Chloride Salt Erosion of Asphalt Based on Adhesion, Surface Characteristics, and Microsurface Energy

Abstract

To comprehensively investigate the impact of chloride salt erosion on the multiscale bonding behavior between asphalt and aggregate, atomic force microscopy (AFM) and pull-off tests were employed. A thorough study was conducted on the microsurface morphology, nanoscale surface roughness, microsurface energy, and macro pull-off strength between asphalt and aggregate under different chloride salt concentrations. Furthermore, the relationship between the microscopic structural characteristics of asphalt and macroscopic bonding performance was analyzed. The results revealed that, except for the crumb rubber (CR) modified asphalt, the surface of asphalt exhibited an alternation of peaks and valleys forming a beelike structure both before and after chloride salt erosion. The erosion caused the reaggregation of asphalt surface particles, resulting in prominent nano-protrusions and white spots, thereby increasing the surface height and roughness of asphalt.
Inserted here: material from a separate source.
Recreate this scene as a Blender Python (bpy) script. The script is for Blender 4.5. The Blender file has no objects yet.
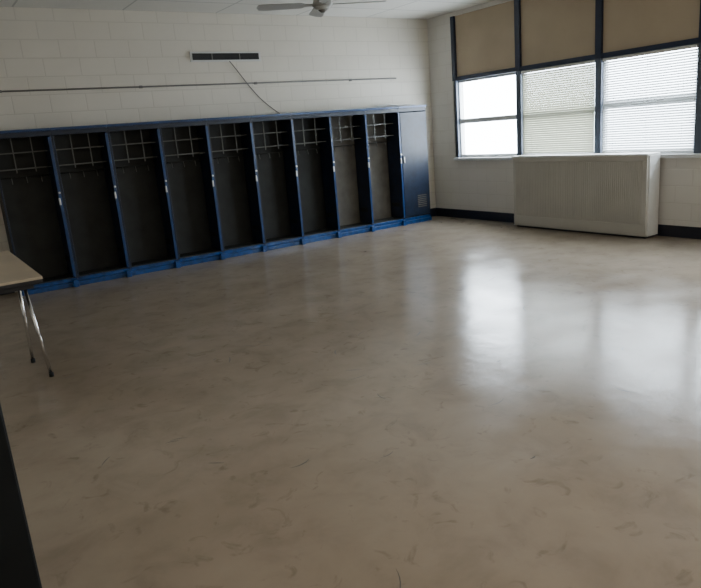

In chloride salt solutions, the infiltration of ions and water molecules into the asphalt may lead to irregular depressions and pits on the surface, consequently reducing the surface energy of the asphalt. This further diminished the effective contact area between the asphalt and aggregates, forming microscopic voids and subsequently weakening the bonding strength at the asphalt-aggregate interface.